情報通信研究機構(NICT)と産業技術総合研究所(産総研)は、ロボットやドローン用として新たに使えるようになった周波数帯のひとつである169MHz帯を使ってのドローンの遠隔制御飛行を行い、成功した。
今回、利用された169MHz帯は、2016年8月からロボットやドローン用に利用できるようになった周波数帯のひとつだ。
従来のドローンの多くは、無線LANと同じ2.4GHz帯を使ってコントロールされていた。しかし、2.4GHz帯は建物などによって遮られやすく、1kmほど離れたリモートコントロールでは安定して運用することが難しかった。
一方、169MHz帯は2.4GHz帯と比べて、障害物を回り込んで電波が届きやすい周波数帯。
ただし、利用できるのはあわせて約400kHz幅のため伝送速度は遅くなるというデメリットがある。そのため、通常は169MHz帯はバックアップ用としての想定がされている。だが、これまで169MHz帯を使ってのドローンの飛行評価は行われておらず、通信品質に関するデータも無かった。

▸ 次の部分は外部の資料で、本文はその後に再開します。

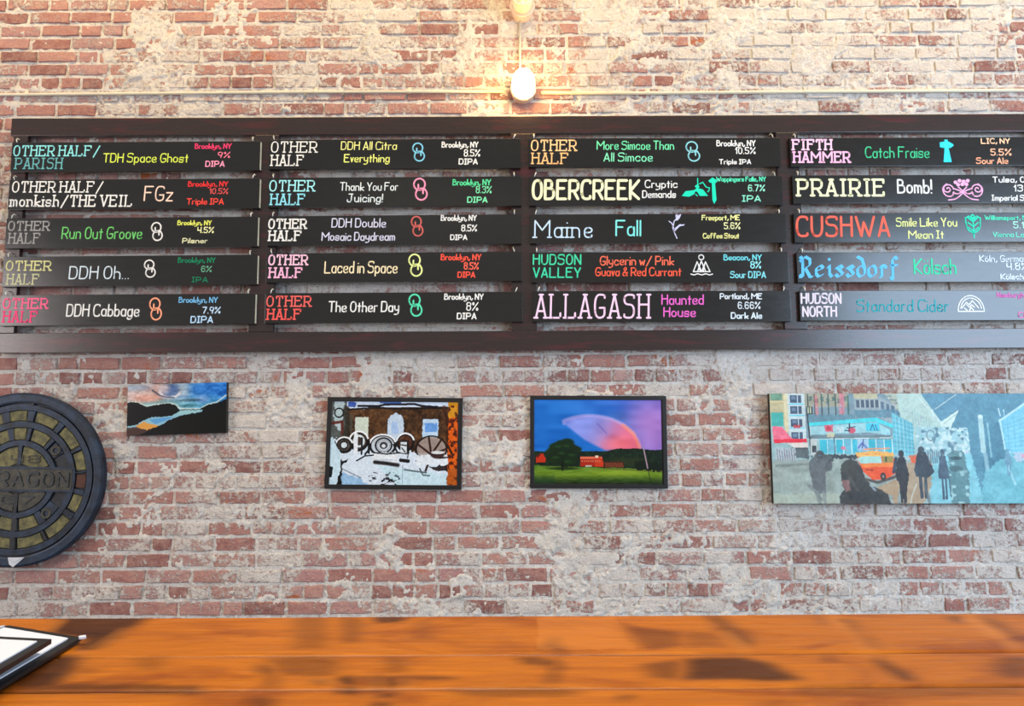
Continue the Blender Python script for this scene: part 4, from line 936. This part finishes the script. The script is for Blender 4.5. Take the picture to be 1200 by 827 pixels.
# dark towers right of centre
p.poly([(1380, 40), (1800, 40), (1700, 330), (1600, 430), (1640, 765), (1440, 765), (1360, 440), (1350, 270), (1240, 270)], (.34, .56, .64), 1, 3); p.poly([(1500, 240), (1560, 230), (1640, 600), (1560, 765), (1470, 765), (1430, 500)], (.28, .50, .58), .8, 6)
p.line([(1440, 200), (1445, 420)], 34, (.72, .85, .84), .9); p.line([(1485, 240), (1495, 460)], 12, (.55, .74, .78), .9); p.line([(1455, 440), (1468, 600)], 26, (.70, .84, .86), .7, True); p.ell(1440, 195, 17, 14, (.80, .90, .90), 1)
p.poly([(1560, 230), (1760, 90), (1830, 40), (2010, 40), (2010, 450), (1600, 430)], (.46, .76, .84), 1, 3)
for k in range(9): p.line([(1600, 240+k*24), (2010, 90+k*42)], 7, (.60, .84, .90), .6)
for k in range(10): p.line([(1620+k*40, 210-k*14), (1620+k*40, 430)], 5, (.36, .66, .78), .6)
p.line([(1570, 215), (1590, 410)], 9, (.75, .90, .92)); p.line([(1565, 225), (1740, 110), (1830, 70)], 14, (.75, .88, .90), .9); p.line([(1565, 140), (1575, 190)], 6, (.8, .9, .92)); p.line([(1600, 150), (1602, 185)], 5, (.78, .9, .92))
# street
p.poly([(35, 490), (500, 470), (900, 500), (1000, 460), (1000, 765), (35, 765)], (.60, .65, .62), 1, 8); p.noise(70, .05, 55, p.pmask([(35, 490), (1000, 470), (1000, 765), (35, 765)]), sy=30)
p.poly([(900, 520), (1010, 470), (1160, 500), (1000, 765), (880, 765)], (.70, .60, .48), .9, 8); p.poly([(1100, 460), (1360, 440), (1440, 765), (1060, 765)], (.52, .78, .82), .95, 10); p.poly([(1440, 560), (1620, 440), (2010, 500), (2010, 765), (1400, 765)], (.44, .72, .76), .9, 12)
p.noise(90, .05, 56, p.pmask([(1060, 460), (2010, 460), (2010, 765), (1060, 765)]), sy=45); p.rect(1650, 430, 2010, 490, (.80, .80, .86), .75, 12); p.rect(1700, 445, 2010, 470, (.88, .60, .66), .8, 8); p.line([(1620, 430), (1600, 520), (1640, 640)], 14, (.72, .88, .90), .7, True)
p.line([(60, 520), (430, 500)], 16, (.46, .50, .48), .7, True); p.rect(35, 700, 470, 765, (.70, .74, .66), .6, 12)
# cars
p.rect(430, 445, 620, 475, (.18, .20, .22), .9, 10); p.rect(335, 445, 440, 500, (.24, .26, .27), .8, 12); p.poly([(590, 430), (720, 420), (840, 432), (850, 450), (600, 460)], (.94, .70, .36), 1, 4); p.line([(650, 410), (820, 405)], 10, (.94, .60, .40), .9)
p.poly([(600, 470), (650, 445), (830, 440), (850, 480), (850, 570), (790, 605), (700, 615), (640, 560), (620, 520)], (.93, .34, .13), 1, 2); p.poly([(600, 475), (640, 450), (760, 448), (765, 500), (622, 505)], (.66, .84, .80)); p.poly([(770, 452), (840, 455), (840, 498), (772, 502)], (.62, .56, .30)); p.rect(785, 460, 800, 495, (.30, .34, .22)); p.poly([(600, 470), (640, 448), (845, 438), (848, 456), (640, 458)], (.96, .72, .36)); p.poly([(622, 505), (850, 498), (850, 525), (632, 530)], (.96, .52, .22))
p.ell(768, 590, 18, 26, (.16, .12, .12), 1); p.ell(768, 590, 8, 12, (.55, .50, .45), 1); p.line([(655, 610), (730, 628), (800, 608), (850, 590)], 18, (.24, .20, .18), .8, True); p.line([(660, 545), (700, 548)], 8, (.55, .15, .08)); p.poly([(955, 470), (1000, 450), (1000, 500), (960, 500)], (.92, .40, .22), .9); p.line([(955, 460), (1060, 455)], 20, (.90, .42, .26), .8, True)
# people
K = (.22, .24, .25)
p.poly([(300, 470), (330, 440), (350, 420), (380, 440), (400, 480), (425, 530), (400, 555), (385, 560), (385, 690), (340, 700), (300, 660), (280, 560), (280, 500)], (.38, .40, .41), .95, 5); p.ell(355, 445, 28, 26, (.30, .30, .31), .9); p.ell(410, 520, 24, 34, (.34, .36, .37), .9); p.line([(320, 690), (340, 760)], 26, (.48, .51, .50), .7, True); p.line([(370, 690), (375, 760)], 22, (.50, .53, .52), .7, True); p.line([(270, 650), (330, 700), (350, 740)], 18, (.46, .49, .49), .7, True)
p.poly([(485, 600), (490, 520), (520, 485), (560, 475), (600, 490), (630, 540), (650, 610), (690, 650), (790, 690), (830, 765), (470, 765), (475, 710), (505, 680)], (.23, .23, .22), 1, 5); p.ell(555, 545, 62, 66, (.25, .25, .23), 1); p.poly([(488, 610), (540, 615), (545, 680), (515, 690), (500, 650)], (.55, .40, .38), .9, 3); p.line([(545, 600), (600, 690)], 20, (.32, .32, .30), .7, True); p.line([(680, 645), (710, 680)], 14, (.66, .72, .76), .8, True); p.poly([(720, 660), (860, 610), (900, 640), (860, 700), (840, 765), (820, 720)], (.70, .58, .44), .9, 6); p.ell(640, 720, 120, 34, (.18, .18, .18), .8, .5)
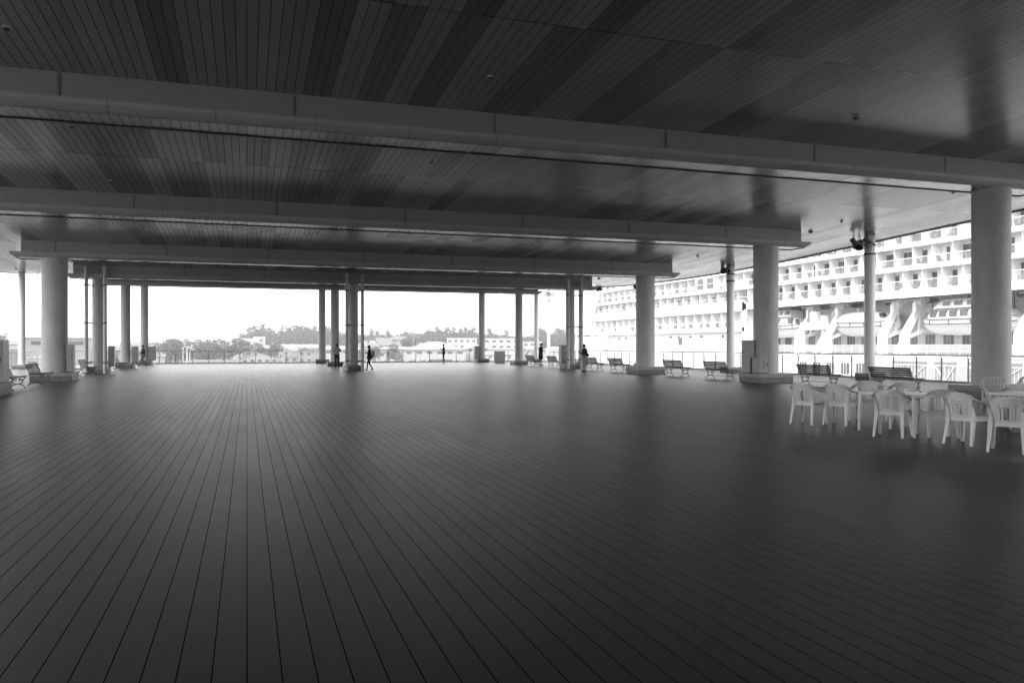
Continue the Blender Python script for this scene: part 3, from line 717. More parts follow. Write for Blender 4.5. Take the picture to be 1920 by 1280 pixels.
def parts_var(lst, name, mat, fn, cap=100):
    lst = sorted(lst, key=lambda a: a[0]); cache = {}
    for i, it in enumerate(lst[:cap]):
        key = tuple(round(v, 2) for v in it[2:])
        if key not in cache: o = sp_(fn(MB(), 0, -0.0, it), name, mat, smooth=False); cache[key] = o
        else: o = cache[key].copy(); COL.objects.link(o)
        o.location = (0, it[0], it[1])
    if len(lst) > cap:
        m_ = MB()
        for it in lst[cap:]: fn(m_, it[0], it[1], it)
        sp_(m_, name, mat, smooth=False)['kind'] = 'stuff'
parts_var([(y, z0, round(z1-z0, 2)) for y, z0, z1 in parts], 'balcony_partition', PART, lambda m_, y, z, it: m_.box(SX+.16, SX+1.59, y-.025, y+.025, z+.01, z+it[2]-.01))
def fdoor(m_, y, z, it): return m_.box(SX+1.53, SX+1.62, y, y+it[2], z+.03, z+it[3])
parts_var([(y, z, w_, h_) for y, w_, z, h_, kd in doors if kd == 1], 'balcony_door', WINM, fdoor)
parts_var([(y, z, w_, h_) for y, w_, z, h_, kd in doors if kd == 0], 'balcony_window', WING, fdoor)
parts_var([(y, z, w_, h_) for y, w_, z, h_, kd in doors if kd == 2], 'curtained_door', CURT, fdoor)
# framed block with two big windows
h = MB(); h.box(SX-.07, SX+2.0, 112.2, 118.6, 10.76, 13.0); sp_(h, 'window_block', SHIPD, smooth=False)
for y in (113.0, 116.0):
    h = MB(); h.box(SX-.10, SX-.075, y, y+2.0, 10.95, 11.7); h.box(SX-.10, SX-.075, y, y+2.0, 11.8, 12.7); sp_(h, 'suite_window', WING, smooth=False)
# vents in the thick band
h = MB()
for y in (108, 111, 119, 122, 125, 135, 138, 141, 146): h.box(SX-.07, SX-.045, y, y+1.5, 7.3, 7.9)
sp_(h, 'vent_grille', SHIPW, smooth=False)
# promenade: windows, upper oval windows, rail, rigging
def tri_window(y, z, X, w_=1.5, hh=1.15, nm='window', m_=WINM):
    h = MB()
    for k in range(3):
        a = y + k*w_/3; h.box(X-.03, X+.01, a+.04, a+w_/3-.04, z, z+hh)
    sp_(h, nm, m_, smooth=False)
y = 50.0
while y < 103:
    tri_window(y+.2, 1.75, SX+5); y += 2.62
for y in [50 + 6.1*k for k in range(9)]:
    h = MB(); pts = []
    for k in range(16):
        a = k*math.pi/8; pts.append((y + 1.1*math.copysign(abs(math.cos(a))**.5, math.cos(a)), 6.95 + .32*math.copysign(abs(math.sin(a))**.6, math.sin(a))))
    h.prism(pts, 0, SX+4.96, SX+5.01); sp_(h, 'oval_window', WING, smooth=False)
r = MB()
for z in (.85, 1.0, 1.15, 1.3, 1.45, 1.62): r.tube([(SX+.12, 8, z), (SX+.12, 155, z)], .022 if z < 1.6 else .035, 5)
for k in range(100): r.bar((SX+.12, 9+k*1.46, .6), (SX+.12, 9+k*1.46, 1.62), .05, .05)
sp_(r, 'promenade_rail', SHIPD)
# side door under the low balcony row, portholes
tri_window(sy(1279, SX+1.2), 1.6, SX+1.2, 1.3, 1.4, 'side_door'); 
for px in (1260, 1318, 1297): 
    y = sy(px, SX+1.2); h = MB(); h.box(SX+1.15, SX+1.2, y, y+.9, 3.0, 3.25); sp_(h, 'deck_lamp', WING, smooth=False)
for y in (138, 147, 150, 112, 126):
    h = MB(); h.box(SX+1.14, SX+1.2, y, y+.5, 2.9, 3.3); sp_(h, 'vent', WING, smooth=False)
h = MB()
for y in (108, 120, 132, 144): h.bar((SX+.3, y, .6), (SX+.3, y, 3.9), .16)
sp_(h, 'stanchion', SHIPD, smooth=False)
# ring lifebuoy mark on the wall
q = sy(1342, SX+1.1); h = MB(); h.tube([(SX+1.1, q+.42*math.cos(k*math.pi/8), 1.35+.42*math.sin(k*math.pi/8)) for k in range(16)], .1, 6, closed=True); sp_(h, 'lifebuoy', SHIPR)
# hull windows and shell doors
def rwin(y, z, w_, hh, nm, mt):
    r_ = .22; pts = []
    for cx, cy, a0 in ((y+w_-r_, z+hh-r_, 0), (y+r_, z+hh-r_, 90), (y+r_, z+r_, 180), (y+w_-r_, z+r_, 270)):
        for k in range(5): a = R(a0+22.5*k); pts.append((cx+r_*math.cos(a), cy+r_*math.sin(a)))
    h = MB(); h.prism(pts, 0, SX-.03, SX+.02); o = sp_(h, nm, mt, smooth=False)
    f = MB()
    for k in (1, 2): f.box(SX-.05, SX-.031, y+w_*k/3-.04, y+w_*k/3+.04, z, z+hh)
    sb(f).build('mullion', SHIP, o, smooth=False)
for k in range(5): rwin(79.6 + 2.68*k, -2.0, 1.45, 1.4, 'hull_window', WING)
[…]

実験では、920MHz帯の装置に169MHz帯のデバイスとアンテナを追加し、同じケースに収納し、手動あるいは自動で2つの周波数帯をリモートで切り替えてのドローンの飛行に成功した。
高度30m程度でのテストでは、920MHz帯では操縦コマンドが機体に届くまで60ミリ秒程度。169MHz帯では2秒ほどかかったほか、テレメトリの伝送速度も920MHz帯の半分に落ちた。が、遅延はあるものの、ドローンの飛行そのものに問題はなかった。
さらに、今回の実験では滞空するドローンを中継器にして、さらに遠くにあるドローンを遠隔制御するマルチホップ中継制御も成功した。
NICTと産総研の研究グループの田所諭プログラム・マネージャーによると、既存の周波数では人命救助などの際に被災地域や山間部では安定した通信ができず、目視範囲外でのロボットのモニタリングも不可能だったという。今回の実験を受け、ドローンの目視外飛行の実用性と安全性が高まるだろうとコメントした。